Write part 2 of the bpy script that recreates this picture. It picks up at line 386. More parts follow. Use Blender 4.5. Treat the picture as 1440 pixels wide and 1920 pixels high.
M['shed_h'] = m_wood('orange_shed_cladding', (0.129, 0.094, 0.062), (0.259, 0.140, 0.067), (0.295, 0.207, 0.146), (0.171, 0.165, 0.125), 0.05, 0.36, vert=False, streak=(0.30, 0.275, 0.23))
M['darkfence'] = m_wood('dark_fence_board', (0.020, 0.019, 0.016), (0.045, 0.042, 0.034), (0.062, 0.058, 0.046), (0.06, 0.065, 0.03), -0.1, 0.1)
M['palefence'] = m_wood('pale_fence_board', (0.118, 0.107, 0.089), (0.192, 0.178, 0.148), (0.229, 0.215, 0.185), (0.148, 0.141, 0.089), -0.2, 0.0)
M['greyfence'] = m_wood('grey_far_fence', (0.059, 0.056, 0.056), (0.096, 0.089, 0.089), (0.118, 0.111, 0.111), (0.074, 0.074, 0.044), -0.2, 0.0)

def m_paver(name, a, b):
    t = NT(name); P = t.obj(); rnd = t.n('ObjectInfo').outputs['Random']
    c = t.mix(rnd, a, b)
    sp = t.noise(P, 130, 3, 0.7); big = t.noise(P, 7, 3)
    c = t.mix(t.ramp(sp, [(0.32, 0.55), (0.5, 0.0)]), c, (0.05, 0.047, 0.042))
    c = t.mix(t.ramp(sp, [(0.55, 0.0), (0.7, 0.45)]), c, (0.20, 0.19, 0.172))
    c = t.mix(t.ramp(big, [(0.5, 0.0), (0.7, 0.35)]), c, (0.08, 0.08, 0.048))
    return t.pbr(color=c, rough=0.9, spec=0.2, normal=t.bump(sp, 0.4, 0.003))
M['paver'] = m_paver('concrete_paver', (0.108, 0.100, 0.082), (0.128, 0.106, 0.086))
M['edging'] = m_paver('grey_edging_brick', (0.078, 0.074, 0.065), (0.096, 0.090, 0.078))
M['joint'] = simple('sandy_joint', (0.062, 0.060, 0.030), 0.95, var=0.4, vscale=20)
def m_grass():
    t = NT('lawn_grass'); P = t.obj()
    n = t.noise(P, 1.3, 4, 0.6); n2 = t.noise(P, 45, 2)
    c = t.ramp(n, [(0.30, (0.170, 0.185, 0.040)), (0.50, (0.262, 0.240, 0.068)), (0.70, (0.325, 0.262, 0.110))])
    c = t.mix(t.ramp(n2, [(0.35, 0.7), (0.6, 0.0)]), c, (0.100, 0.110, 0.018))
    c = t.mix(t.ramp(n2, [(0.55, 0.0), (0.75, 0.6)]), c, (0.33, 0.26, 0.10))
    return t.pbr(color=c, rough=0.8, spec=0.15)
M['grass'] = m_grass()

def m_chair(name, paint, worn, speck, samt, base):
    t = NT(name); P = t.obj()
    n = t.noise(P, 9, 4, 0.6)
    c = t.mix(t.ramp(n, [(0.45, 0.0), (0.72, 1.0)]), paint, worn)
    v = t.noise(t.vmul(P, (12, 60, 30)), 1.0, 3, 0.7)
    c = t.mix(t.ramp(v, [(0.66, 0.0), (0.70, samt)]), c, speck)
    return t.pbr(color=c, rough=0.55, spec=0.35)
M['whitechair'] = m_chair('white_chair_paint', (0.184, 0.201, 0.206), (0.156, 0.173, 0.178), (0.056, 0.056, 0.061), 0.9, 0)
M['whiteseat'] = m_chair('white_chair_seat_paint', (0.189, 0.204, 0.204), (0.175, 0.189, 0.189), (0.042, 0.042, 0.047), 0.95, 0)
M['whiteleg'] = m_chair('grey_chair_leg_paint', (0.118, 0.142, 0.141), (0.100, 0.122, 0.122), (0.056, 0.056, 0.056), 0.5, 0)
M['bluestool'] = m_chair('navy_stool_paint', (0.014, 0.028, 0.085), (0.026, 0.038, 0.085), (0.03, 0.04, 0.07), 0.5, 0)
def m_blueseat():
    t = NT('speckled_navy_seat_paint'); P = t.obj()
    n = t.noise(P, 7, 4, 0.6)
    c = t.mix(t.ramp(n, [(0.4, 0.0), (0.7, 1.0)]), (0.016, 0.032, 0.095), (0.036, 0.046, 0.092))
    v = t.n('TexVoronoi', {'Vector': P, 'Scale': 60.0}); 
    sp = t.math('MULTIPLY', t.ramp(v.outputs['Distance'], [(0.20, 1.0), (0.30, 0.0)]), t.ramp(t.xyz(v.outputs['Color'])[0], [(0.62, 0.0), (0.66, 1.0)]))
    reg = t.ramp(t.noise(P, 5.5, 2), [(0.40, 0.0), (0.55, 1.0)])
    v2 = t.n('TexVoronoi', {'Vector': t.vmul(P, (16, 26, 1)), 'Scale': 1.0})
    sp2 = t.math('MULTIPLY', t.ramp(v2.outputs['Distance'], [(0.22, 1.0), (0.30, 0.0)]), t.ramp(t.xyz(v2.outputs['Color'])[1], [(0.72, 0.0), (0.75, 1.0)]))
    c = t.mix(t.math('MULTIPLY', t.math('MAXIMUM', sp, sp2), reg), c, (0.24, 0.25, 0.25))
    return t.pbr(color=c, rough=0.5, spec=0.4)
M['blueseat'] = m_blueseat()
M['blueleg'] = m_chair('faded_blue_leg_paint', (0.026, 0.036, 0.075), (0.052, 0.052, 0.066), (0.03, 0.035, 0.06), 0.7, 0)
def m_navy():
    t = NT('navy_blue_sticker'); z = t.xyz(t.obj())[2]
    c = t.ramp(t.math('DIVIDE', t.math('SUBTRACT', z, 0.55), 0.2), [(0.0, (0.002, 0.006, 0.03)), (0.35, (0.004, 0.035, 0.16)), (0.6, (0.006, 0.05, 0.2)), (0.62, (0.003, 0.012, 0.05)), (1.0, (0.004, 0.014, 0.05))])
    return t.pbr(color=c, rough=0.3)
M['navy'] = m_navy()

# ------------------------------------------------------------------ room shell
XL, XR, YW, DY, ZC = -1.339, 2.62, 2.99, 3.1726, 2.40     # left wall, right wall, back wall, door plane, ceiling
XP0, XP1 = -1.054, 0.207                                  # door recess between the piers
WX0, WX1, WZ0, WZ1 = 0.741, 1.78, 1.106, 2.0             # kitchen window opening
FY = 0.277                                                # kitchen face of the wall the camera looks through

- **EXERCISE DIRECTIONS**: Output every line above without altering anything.

- **SOLUTION TO THE EXERCISE**:
Write part 2 of the bpy script that recreates this picture. It picks up at line 386. More parts follow. Use Blender 4.5. Treat the picture as 1440 pixels wide and 1920 pixels high.
M['shed_h'] = m_wood('orange_shed_cladding', (0.129, 0.094, 0.062), (0.259, 0.140, 0.067), (0.295, 0.207, 0.146), (0.171, 0.165, 0.125), 0.05, 0.36, vert=False, streak=(0.30, 0.275, 0.23))
M['darkfence'] = m_wood('dark_fence_board', (0.020, 0.019, 0.016), (0.045, 0.042, 0.034), (0.062, 0.058, 0.046), (0.06, 0.065, 0.03), -0.1, 0.1)
M['palefence'] = m_wood('pale_fence_board', (0.118, 0.107, 0.089), (0.192, 0.178, 0.148), (0.229, 0.215, 0.185), (0.148, 0.141, 0.089), -0.2, 0.0)
M['greyfence'] = m_wood('grey_far_fence', (0.059, 0.056, 0.056), (0.096, 0.089, 0.089), (0.118, 0.111, 0.111), (0.074, 0.074, 0.044), -0.2, 0.0)

def m_paver(name, a, b):
    t = NT(name); P = t.obj(); rnd = t.n('ObjectInfo').outputs['Random']
    c = t.mix(rnd, a, b)
    sp = t.noise(P, 130, 3, 0.7); big = t.noise(P, 7, 3)
    c = t.mix(t.ramp(sp, [(0.32, 0.55), (0.5, 0.0)]), c, (0.05, 0.047, 0.042))
    c = t.mix(t.ramp(sp, [(0.55, 0.0), (0.7, 0.45)]), c, (0.20, 0.19, 0.172))
    c = t.mix(t.ramp(big, [(0.5, 0.0), (0.7, 0.35)]), c, (0.08, 0.08, 0.048))
    return t.pbr(color=c, rough=0.9, spec=0.2, normal=t.bump(sp, 0.4, 0.003))
M['paver'] = m_paver('concrete_paver', (0.108, 0.100, 0.082), (0.128, 0.106, 0.086))
M['edging'] = m_paver('grey_edging_brick', (0.078, 0.074, 0.065), (0.096, 0.090, 0.078))
M['joint'] = simple('sandy_joint', (0.062, 0.060, 0.030), 0.95, var=0.4, vscale=20)
def m_grass():
    t = NT('lawn_grass'); P = t.obj()
    n = t.noise(P, 1.3, 4, 0.6); n2 = t.noise(P, 45, 2)
    c = t.ramp(n, [(0.30, (0.170, 0.185, 0.040)), (0.50, (0.262, 0.240, 0.068)), (0.70, (0.325, 0.262, 0.110))])
    c = t.mix(t.ramp(n2, [(0.35, 0.7), (0.6, 0.0)]), c, (0.100, 0.110, 0.018))
    c = t.mix(t.ramp(n2, [(0.55, 0.0), (0.75, 0.6)]), c, (0.33, 0.26, 0.10))
    return t.pbr(color=c, rough=0.8, spec=0.15)
M['grass'] = m_grass()

def m_chair(name, paint, worn, speck, samt, base):
    t = NT(name); P = t.obj()
    n = t.noise(P, 9, 4, 0.6)
    c = t.mix(t.ramp(n, [(0.45, 0.0), (0.72, 1.0)]), paint, worn)
    v = t.noise(t.vmul(P, (12, 60, 30)), 1.0, 3, 0.7)
    c = t.mix(t.ramp(v, [(0.66, 0.0), (0.70, samt)]), c, speck)
    return t.pbr(color=c, rough=0.55, spec=0.35)
M['whitechair'] = m_chair('white_chair_paint', (0.184, 0.201, 0.206), (0.156, 0.173, 0.178), (0.056, 0.056, 0.061), 0.9, 0)
M['whiteseat'] = m_chair('white_chair_seat_paint', (0.189, 0.204, 0.204), (0.175, 0.189, 0.189), (0.042, 0.042, 0.047), 0.95, 0)
M['whiteleg'] = m_chair('grey_chair_leg_paint', (0.118, 0.142, 0.141), (0.100, 0.122, 0.122), (0.056, 0.056, 0.056), 0.5, 0)
M['bluestool'] = m_chair('navy_stool_paint', (0.014, 0.028, 0.085), (0.026, 0.038, 0.085), (0.03, 0.04, 0.07), 0.5, 0)
def m_blueseat():
    t = NT('speckled_navy_seat_paint'); P = t.obj()
    n = t.noise(P, 7, 4, 0.6)
    c = t.mix(t.ramp(n, [(0.4, 0.0), (0.7, 1.0)]), (0.016, 0.032, 0.095), (0.036, 0.046, 0.092))
    v = t.n('TexVoronoi', {'Vector': P, 'Scale': 60.0}); 
    sp = t.math('MULTIPLY', t.ramp(v.outputs['Distance'], [(0.20, 1.0), (0.30, 0.0)]), t.ramp(t.xyz(v.outputs['Color'])[0], [(0.62, 0.0), (0.66, 1.0)]))
    reg = t.ramp(t.noise(P, 5.5, 2), [(0.40, 0.0), (0.55, 1.0)])
    v2 = t.n('TexVoronoi', {'Vector': t.vmul(P, (16, 26, 1)), 'Scale': 1.0})
    sp2 = t.math('MULTIPLY', t.ramp(v2.outputs['Distance'], [(0.22, 1.0), (0.30, 0.0)]), t.ramp(t.xyz(v2.outputs['Color'])[1], [(0.72, 0.0), (0.75, 1.0)]))
    c = t.mix(t.math('MULTIPLY', t.math('MAXIMUM', sp, sp2), reg), c, (0.24, 0.25, 0.25))
    return t.pbr(color=c, rough=0.5, spec=0.4)
M['blueseat'] = m_blueseat()
M['blueleg'] = m_chair('faded_blue_leg_paint', (0.026, 0.036, 0.075), (0.052, 0.052, 0.066), (0.03, 0.035, 0.06), 0.7, 0)
def m_navy():
    t = NT('navy_blue_sticker'); z = t.xyz(t.obj())[2]
    c = t.ramp(t.math('DIVIDE', t.math('SUBTRACT', z, 0.55), 0.2), [(0.0, (0.002, 0.006, 0.03)), (0.35, (0.004, 0.035, 0.16)), (0.6, (0.006, 0.05, 0.2)), (0.62, (0.003, 0.012, 0.05)), (1.0, (0.004, 0.014, 0.05))])
    return t.pbr(color=c, rough=0.3)
M['navy'] = m_navy()

# ------------------------------------------------------------------ room shell
XL, XR, YW, DY, ZC = -1.339, 2.62, 2.99, 3.1726, 2.40     # left wall, right wall, back wall, door plane, ceiling
XP0, XP1 = -1.054, 0.207                                  # door recess between the piers
WX0, WX1, WZ0, WZ1 = 0.741, 1.78, 1.106, 2.0             # kitchen window opening
FY = 0.277                                                # kitchen face of the wall the camera looks through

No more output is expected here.